Her first experience eased those nerves – she hit it off with some regulars and she’s been going to Pokémon nights every Tuesday ever since. “I’ve met lifelong friends from Pokémon” she says. “All of these guys were at my wedding.”
But she says a lot of work can be done to make women and marginalised genders feel more welcome. Community groups, such as Girl Power TCG, have appeared in recent years, aiming to make minority genders feel safe and comfortable both in casual settings, like the one we’re in, and at regional and world tournaments.
Those events are a whole other thing, I’m told. Competitive play requires an understanding of the metagame or “meta” – the types of cards and decks that are currently being used by the world’s best players. As the first battle finishes up in defeat for Appleby, we’re in deep discussion about a Pokémon named Budew, a newly added card that has thrown the meta into disarray.
There’s no need to interrogate the finer points of the Budew-driven meltdowns here, dear reader. Much of the terminology is impenetrable. But what the discussions reveal are the importance of community and how it works together. If throwing cards on a table feels like an individual pursuit, this room proves that feeling is wrong. The best players strategise on how to set up a deck and combat shifts in the metagame. That is useful come tournament time – just ask Natalie Millar.

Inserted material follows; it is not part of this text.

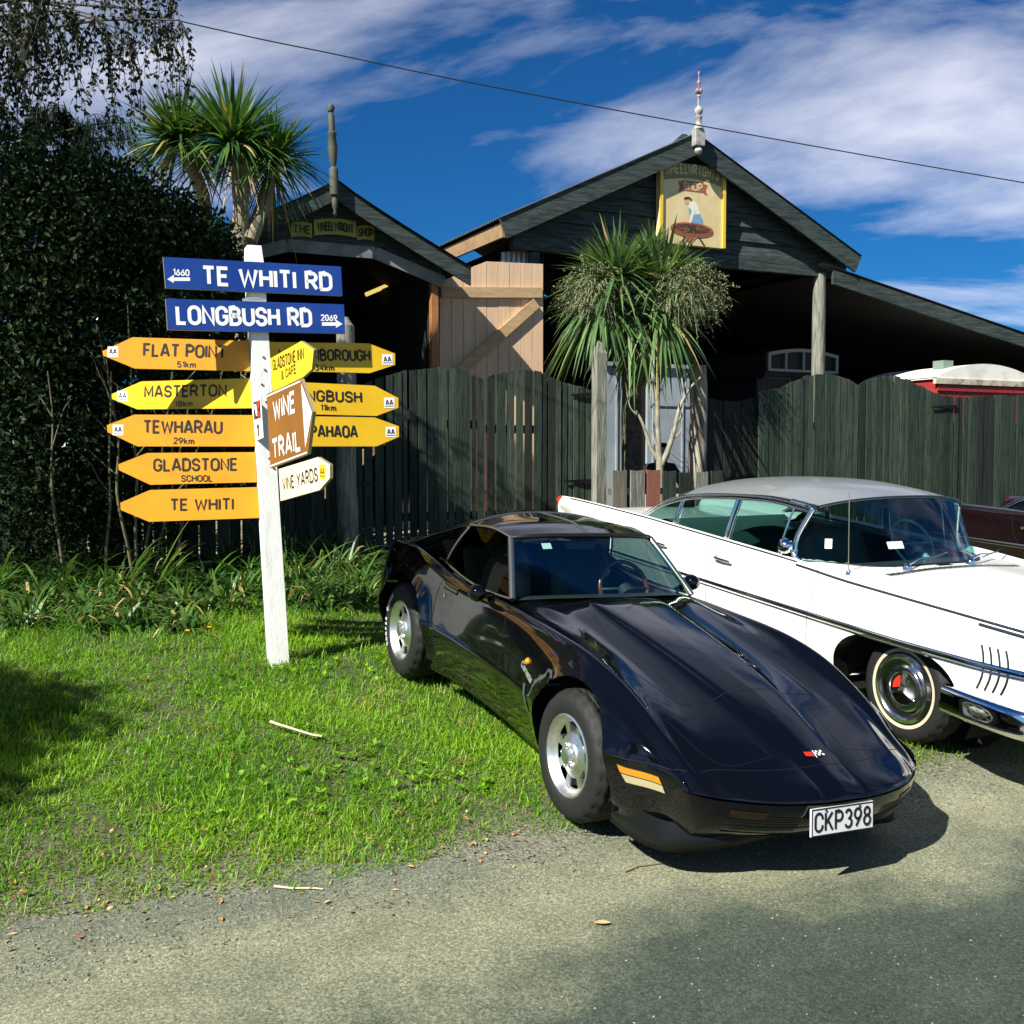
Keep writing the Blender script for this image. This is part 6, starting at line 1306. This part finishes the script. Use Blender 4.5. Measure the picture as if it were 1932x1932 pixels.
    for sg in (1,-1):
        for x0,x1 in ((1.15,1.29),(1.30,1.87),(1.92,2.58),(2.63,3.08)):
            sub(MB().grid(np.array([[gp(x,v,sg) for v in np.linspace(0,1,5)] for x in np.linspace(x0,x1,10)]),0,True),'side_window',cols['glass'],root,smooth=True)
        for x,w in ((1.295,.014),(1.895,.05),(2.605,.035)):
            mb=MB(); lean=.04
            pts=[gp(x+ (.03 if x>1.4 else .02)*(1-v)-.0*v,v,sg,.006) for v in np.linspace(0,1,6)]
            if w>.02:
                for d in (-w/2,w/2): mb.tube([p+[d,0,0] for p in pts],.010,6)
                mb.grid(np.array([[p+[-w/2,-sg*.004,0],p+[w/2,-sg*.004,0]] for p in pts]),0,True)
            else: mb.tube(pts,.009,6)
            sub(mb,'window_divider',chrome,root,smooth=True)
        mb=MB(); xx=np.linspace(1.12,3.09,40); mb.tube([gp(x,1.0,sg,.010) for x in xx],.010,6); mb.tube([gp(x,1.0,sg,.012)+[0,0,.028] for x in xx[2:]],.006,6); mb.tube([gp(x,0,sg,.012) for x in xx],.012,6); sub(mb,'window_frame',cols['rail2'],root,smooth=True)
        # dark band between window frame and roof
        mb=MB(); band=[]
        for x in np.linspace(1.12,3.12,36):
            lo=gp(x,1.0,sg,.002)
            if x<2.74: hi=np.array([x,sg*(yr(x)+.002),zr(max(1.06,min(x,2.8)))])
            else: u=(x-2.74)/.40; hi=np.array([x+.06*u,sg*(.75-.06*u+.09*u),1.232-.245*u])
            if hi[2]<lo[2]+.012: hi[2]=lo[2]+.012
            band.append([lo,(lo+hi)/2+[0,sg*.004,0],hi])
        mb.grid(np.array(band),0,True); sub(mb,'roof_side_band',cols['rail'],root,smooth=True)
    # interior
    mb=MB(); mb.box((.6,-.85,.30),(3.1,.85,.33)); mb.box((.75,.84,.33),(3.0,.87,.95)); mb.box((.75,-.87,.33),(3.0,-.84,.95)); mb.box((2.95,-.85,.33),(3.0,.85,.93)); mb.grid(np.array([[p*[1,.985,1]+[0,0,-.02],np.array([1.02,p[1]*.95,.945]),np.array([1.08,p[1]*.95,.80]),np.array([1.0,p[1]*.9,.6])] for p in Bc])); sub(mb,'cabin',cabin,root)
    for x,h in ((1.95,.56),(2.85,.54)): mb=MB(); seat(mb,x,0,1.5,.56,h-.10,.14); sub(mb,'bench_seat',cols['seat'],root,smooth=True)
    mb=MB(); ay=unit(np.array([.55,0,.83])); torus(mb,(1.22,-.40,1.03),.20,.011,(0,1,0),ay,36,8); mb.tube([(1.05,-.40,.93),(1.22,-.40,1.03)],.025,8); mb.bar((1.22,-.59,1.03),(1.22,-.21,1.03),.02,.01); sub(mb,'steering_wheel',cols['wheel'],root,smooth=True)
    mb=MB(); mb.box((1.16,-.13,1.325),(1.18,.13,1.375)); mb.tube([(1.05,0,1.40),(1.17,0,1.35)],.008,6); mb.tube([(1.17,0,1.33),(1.18,0,1.20)],.004,5); sub(mb,'rear_view_mirror',blkm,root)
    mb=MB(); nA=G[2]; i0=len(Bc)//2+4; 
    def onglass(i,j,w,h): 
        p=G[i][j]; e1=unit(G[i][j+1]-G[i][j-1]); e2=unit(G[i+1][j]-G[i-1][j]); e2=unit(e2-e1*(e1@e2)); n=np.cross(e1,e2); n=n if n[0]<0 else -n
        return [p+n*.006+e1*a*w+e2*b*h for a,b in ((0,0),(1,0),(1,1),(0,1))],e1,e2,n
    A,_,_,_=onglass(2,i0,.13,.055); sub(MB().add(A,[(0,1,2,3)]),'licence_label',mat('paper_label'),root); A,_,_,_=onglass(2,i0+7,.05,.07); sub(MB().add(A,[(0,1,2,3)]),'licence_label',mat('paper_label'),root)
    # chrome: fender trim, spear, belt, gravel bars, bumper
    for sg in (1,-1):
        mb=MB(); hs=[s.side(x,float(fzs(x))-.03,sg) for x in np.linspace(-.90,1.0,40)]; ribbon_on(mb,hs,.018,thick=.006); ribbon_on(mb,[s.side(x,float(fzs(x))-.055,sg) for x in np.linspace(-.90,-.55,10)],.02,thick=.008); sub(mb,'fender_trim',cols['trim'],root,smooth=True)
        mb=MB(); hs=[s.side(x,float(fzs(x))-.012,sg) for x in np.linspace(1.0,4.2,50)]; ribbon_on(mb,hs,.016,thick=.006); sub(mb,'belt_trim',cols['rail2'],root,smooth=True)
        mb=MB(); zsp=lambda x: .655+.02*max(0,-x)+.004*x; hs=[s.side(x,zsp(x)+.012,sg) for x in np.linspace(-.88,3.9,90)]; ribbon_on(mb,hs,.042,thick=.010,w2=.012); ribbon_on(mb,[s.side(x,zsp(x)-.019,sg) for x in np.linspace(-.88,3.4,70)],.016,thick=.006,w2=.006); sub(mb,'side_spear',chrome,root,smooth=True)
        mb=MB()
        for k in range(4):
            x0=-.60-.05*k; ribbon_on(mb,[s.side(x0-.035*math.sin(math.pi*u),.79-.26*u,sg) for u in np.linspace(0,1,14)],.014,.002)
        sub(mb,'gravel_bars',cols['trim'],root,smooth=True)
        for x,zz in ((1.76,.872),(2.60,.86)):
            h=s.side(x,zz,sg); mb=MB(); c=h[0]; n=np.array([0,sg*1.,0]); mb.tube(crom([c+[.10,0,0],c+[.09,sg*.03,.004],c+[.0,sg*.038,.004],c+[-.10,sg*.030,.0]],10),np.linspace(.014,.009,10),7); mb.lathe([(.02,0),(.02,.02),(.012,.028),(0,.028)],c+[.09,0,0],axis=n,n=12); sub(mb,'door_handle',chrome,root,smooth=True)
        mb=MB(); ribbon_on(mb,[s.side(x,z,sg) for x,z in interp_pts([(.80,.985),(.77,.90),(.80,.6),(.80,.31)],30)],.006); ribbon_on(mb,[s.side(x,z,sg) for x,z in interp_pts([(1.93,.99),(1.95,.75),(1.93,.31)],24)],.006); ribbon_on(mb,[s.side(x,z,sg) for x,z in interp_pts([(2.85,1.0),(2.80,.8),(2.62,.55)],20)],.006); sub(mb,'panel_gaps',cols['gap'],root)
        # bullet tail lamp
        mb=MB(); mb.lathe([(.045,0),(.05,.03),(.04,.08),(0,.11)],(4.40,sg*.905,.985),axis=(1,0,-.05),n=16); sub(mb,'tail_lamp',cols['tail'],root,smooth=True)
        mb=MB()
        for y in (.80,.58): mb.lathe([(.0,.0),(.05,-.012),(.078,.0)],(-1.015+.10*y**3,sg*y,.76),axis=(-1,0,0),n=20,mi=1); mb.lathe([(.078,.0),(.084,.02),(.094,.01),(.096,-.03)],(-1.005+.10*y**3,sg*y,.76),axis=(-1,0,0),n=20)
        sub(mb,'headlamp',[chrome,cols['lens']],root,smooth=True)
    mb=MB()
    for k in range(5): mb.tube(crom([(-1.0+.10*abs(y/1.0)**3-.012,y,.62+.025*k) for y in np.linspace(-.62,.62,9)],20),.007,6)
    sub(mb,'grille',chrome,root,smooth=True)
    for nm,xa in (('front_bumper',1),):
        pth=crom([(-.40,1.012,.445),(-.62,1.02,.44),(-.90,.985,.43),(-1.06,.85,.42),(-1.12,.5,.42),(-1.13,0,.42)],24); pth=np.vstack([pth,(pth*[1,-1,1])[::-1][1:]])
        mb=MB(); rows=[]
        for i,p in enumerate(pth):
            t=np.gradient(pth,axis=0)[i]; n=unit(np.cross([0,0,1.],t)); n=n if n[0]*-1+abs(n[1])*np.sign(n[1])*np.sign(p[1])>0 else -n
            rows.append([p+n*a+np.array([0,0,b]) for a,b in ((-.03,.06),(.012,.055),(.03,.025),(.022,-.02),(.034,-.06),(.02,-.10),(-.03,-.12))])
        mb.grid(np.array(rows),0,True); sub(mb,nm,chrome,root,smooth=True)
    mb=MB(); mb.box((4.25,-.9,.42),(4.36,.9,.56)); sub(mb,'rear_bumper',chrome,root)
    # cowl vents, wipers, aerial, door mirror
    mb=MB()
    for y in np.linspace(-.62,.62,26): h=s.top(.50,y); mb.bar(h[0]+[-.04,-.018,.0025],h[0]+[-.04,.018,.0025],.05,.004)
    sub(mb,'cowl_vent',cols['trim'],root)
    for y0,y1 in ((.42,-.05),(-.20,-.66)):
        mb=MB(); a=s.top(.50,y0)[0]+[0,0,.02]; mb.lathe([(.03,-.02),(.03,.01),(.012,.03),(0,.03)],a,n=12); bpt=np.array([.70,y1,1.03]); mb.tube([a+[0,0,.02],a*.6+bpt*.4+[-.0,0,.03],bpt],[.010,.008,.005],6); mb.bar(bpt+[-.06,.16,-.012],bpt+[.06,-.20,.012],.012,.012); sub(mb,'wiper',chrome,root,smooth=True)
    h=s.top(.90,.70) or s.top(.86,.80); a=(h[0] if h is not None else np.array([.88,.78,.97])); a=np.array([.66,.80,float(s.top(.66,.80)[0][2])]); 
    mb=MB(); mb.lathe([(.02,0),(.016,.02),(.006,.035)],a,n=10); mb.tube([a,a+[.05,0,.56]],[.0042,.003],6); sub(mb,'aerial',chrome,root,smooth=True)
    mb=MB(); a=np.array([1.02,.90,.985]); c=np.array([1.16,.935,1.075]); mb.tube([a,a*.4+c*.6+[-.03,.01,.0],c],[.014,.010,.010],8); mb.lathe([(0,-.07),(.03,-.062),(.052,-.03),(.058,.015),(.05,.02),(0,.014)],c,axis=(1,.12,-.05),n=20); sub(mb,'door_mirror',chrome,root,smooth=True)
    ws=whitewall=cols['white']
    for x in (0,3.124):
        for sg in (1,-1):
            e=wheel_empty(root,x,sg*.90,.35,sg); V,F=tyre_mesh(.352,.222,.20); mb=MB().add(V,F,0,True); mb.lathe([(.2335,.0115),(.240,.0128),(.2545,.0138)],(0,0,0),axis=(0,1,0),n=64,mi=1); sub(mb,'tyre',[rubber,ws],e)
            mb=MB(); mb.lathe([(.226,.002),(.222,.012),(.210,.016),(.200,.020),(.188,.008),(.150,-.002),(.138,.004),(.134,.014),(.128,.014),(.124,.006),(.118,.006),(.114,.018),(.108,.018),(.104,.012),(.07,.006),(.0,.004)],(0,0,0),axis=(0,1,0),n=56)
            for k in range(3):
                a=math.pi/2+k*2*math.pi/3; d=np.array([math.cos(a),0,math.sin(a)]); t=np.array([-math.sin(a),0,math.cos(a)]); mb.add([d*.0+[0,.045,0],t*.022+[0,.006,0],d*.108+[0,.026,0]+t*.004,d*.112+[0,.008,0],d*.108+[0,.026,0]-t*.004,-t*.022+[0,.006,0]],[(0,1,2),(1,3,2),(0,2,4),(2,3,4),(0,4,5),(4,3,5)],0,False)
            a0=math.pi/2+2*math.pi/3*2; pts=[(r*math.cos(a),.0125,r*math.sin(a)) for r,a in [(.02,a0+1.05)]+[(.085,a0+.35+.14*i) for i in range(11)]]
            mb.add(pts,[tuple(range(len(pts)))],1,False); sub(mb,'wheel_cover',[mat('wheel_cover_chrome',(.70,.72,.70),.16,metal=1.0),cols['tail']],e,angle=40)
    return root
white=mat('white_car_paint',(.80,.79,.74),.22,coat=.6); silver=mat('lilac_grey_roof_paint',(.18,.20,.205),.3,coat=.4)
cols=dict(rail=mat('rail_dark_chrome',(.10,.12,.11),.18,metal=.9),rail2=chrome,glass=thin_glass('sedan_side_glass',(.24,.38,.36)),seat=mat('seat_teal',(.07,.12,.12),.6),wheel=mat('wheel_teal',(.20,.33,.31),.35),trim=mat('trim_dark_chrome',(.25,.27,.27),.2,metal=.95),gap=mat('gap_grey',(.10,.09,.08),.9),tail=mat('red_lens',(.45,.03,.02),.2,coat=.5),white=mat('whitewall',(.52,.46,.32),.7),lens=mat('lamp_glass',(.75,.78,.78),.08,metal=.4))
mwW=car_frame((3.276,7.356,.10),-.475,.094,.006)
sedan('finned_sedan','long white finned sedan with a grey roof, parked beside the black car',mwW,white,silver,mat('cabin_blue',(.02,.035,.045),.7),cols)
red=mat('dark_maroon_paint',(.006,.002,.0025),.15,coat=.8); cols2=dict(cols,rail=chrome,seat=mat('seat_black',(.02,.02,.02),.6),gap=seam_m,trim=chrome,tail=mat('dark_lens',(.05,.005,.004),.2))
O3=np.array([7.5,9.75,0]); O3[2]=float(gh(O3[0],O3[1]))+.02
sedan('finned_sedan','near black maroon sedan half hidden beyond the white finned sedan at the right edge',car_frame(O3,-.46,.05,0),red,mat('black_roof_paint',(.01,.01,.012),.15,coat=.8),mat('cabin_blue'),cols2)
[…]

Millar, 24, is a Brisbane-based public servant and Pokémon card guru. At the recent European Championships, she took out the silver medal, going down 2-1 in the final. She started playing when she was 13 years old and the foes she battled back then have become her friends and confidants. Ahead of big tournaments, they get together to practise and revise.
Millar credits her wins to this. “The group I prepare with at the moment is very crucial to any success I’ve had,” she says. “All my recent tournament results are never just mine.”
As Appleby plays her turn during a second battle against Dai, she shows her cards to Rue, Shane and Paul. They confer about optimal strategies and “lines” – which Pokémon to play next, which support cards are going to be useful, the optimal path to a win. Eventually, Appleby claims victory.
If the perception is that local game stores are the haunts of hoodie-wearing punks or shy quote-unquote nerds – OK, yes, there’s definitely some of that in the room where Appleby and Dai battle it out. But those descriptors belie the foundational reality of Australia’s local game stores: These are spaces where people feel safe, where they can indulge in their passion uninhibited.
Victoria police arrested four men in conjunction with the burglaries in mid-February and the case against them is ongoing. Even as the value of Pokémon cards remains high and the spectre of theft lives on, these spaces continue to fill.
“The break-ins have been a unique challenge to our industry and by no means something to take lightly,” Mortimore says. “We’re very lucky, in that none of us have let fear keep us down, and our player [and] local community seem to share that mindset.”